R&A chief executive Peter Dawson said it is expected that its ballot boxes would get more than more than the required two-thirds needed to change the rule.

He admitted earlier that the issue of single-sex membership was divisive. But Mr Dawson said yesterday the rule-change plan had been well-received.

He said: "We very much hope once the vote is taken we will be welcoming women to the club.

"It's something that has been expected. I'm not going to say overdue but I'm sure I'll be asked that question.

"Early indications from the members are very positive indeed.

"We have been talking about this for quite a while and it's our governance role which has been the driving factor.

He added: "Society is changing, sport is changing, golf is changing and I think it's appropriate for a governing body to take this step."

Mr Dawson also said the September 18 vote clash is coincidence.

He said: "The reason for that is that it is enshrined in our constitution - that it has to be the day before the last day of medal week.

"If we can change that, what we are doing is unconstitutional. We have to make sure all R&A members have a postal votes for the other ballot."

UK Sport and Equalities Minister Helen Grant said: "This is welcome news from the Royal & Ancient Golf Club of St Andrews and I urge its members to follow their committees' recommendations and vote 'yes' for women members.

"It would mark a step in the right direction for the sport and I would hope encourage the remaining golf clubs that still have anachronistic single-sex member policies to follow suit."
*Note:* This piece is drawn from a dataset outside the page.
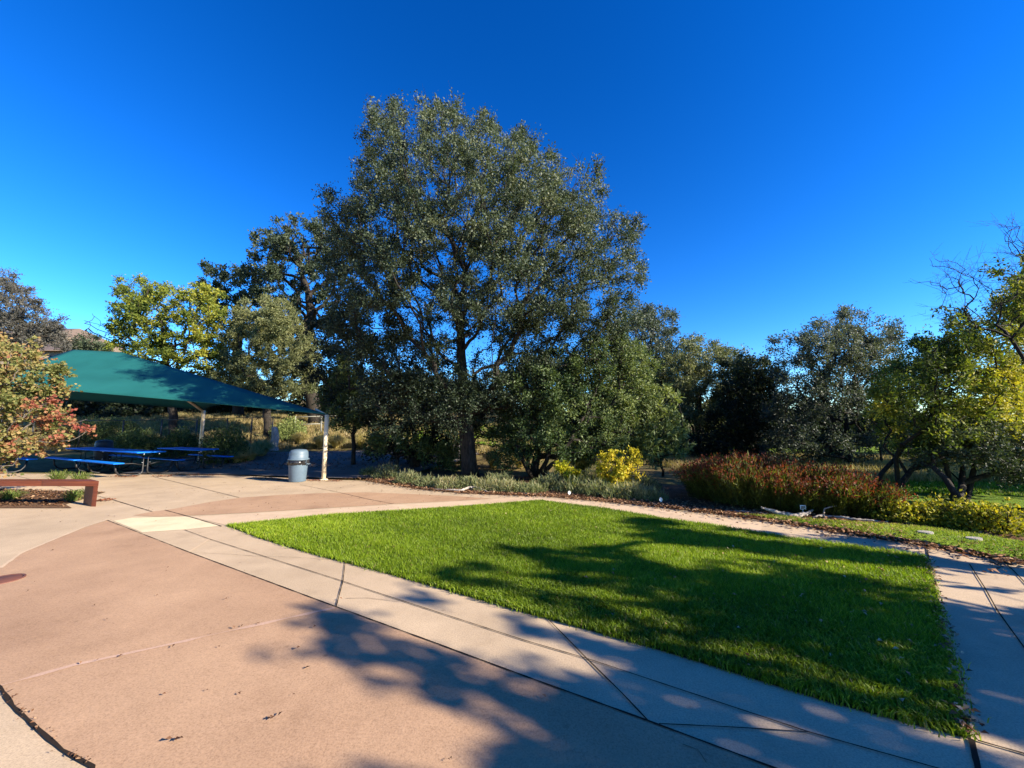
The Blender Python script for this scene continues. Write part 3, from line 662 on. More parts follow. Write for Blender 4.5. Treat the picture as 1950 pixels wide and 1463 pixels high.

First Minister Alex Salmond called the policy "indefensible in the 21st century" and boycotted last year's Open, which also excluded women members.

Sponsors had also indicated that the issue needed to be addressed.

Sports Minister Shona Robison said: "This is great news for golf and sport in Scotland. As the founding club of the R&A, the Royal & Ancient Golf Club of St Andrews is an important institution and can provide an example that other clubs will follow. I warmly welcome the announcement and the committee's recommendations."

Scottish Liberal Democrat MSP Alison McInnes, who had previously called for women to be admitted, said she was glad the R&A had finally 'found their voice" on the issue. She added: "The R&A say that the spirit of the game of golf is epitomised in three words - honesty, integrity and courtesy; it's long overdue that these sentiments were carried from the courses into the clubhouses."

A spokesman for the R&A said: "The Club's committees are strongly in favour of the rule change and are asking members to support it."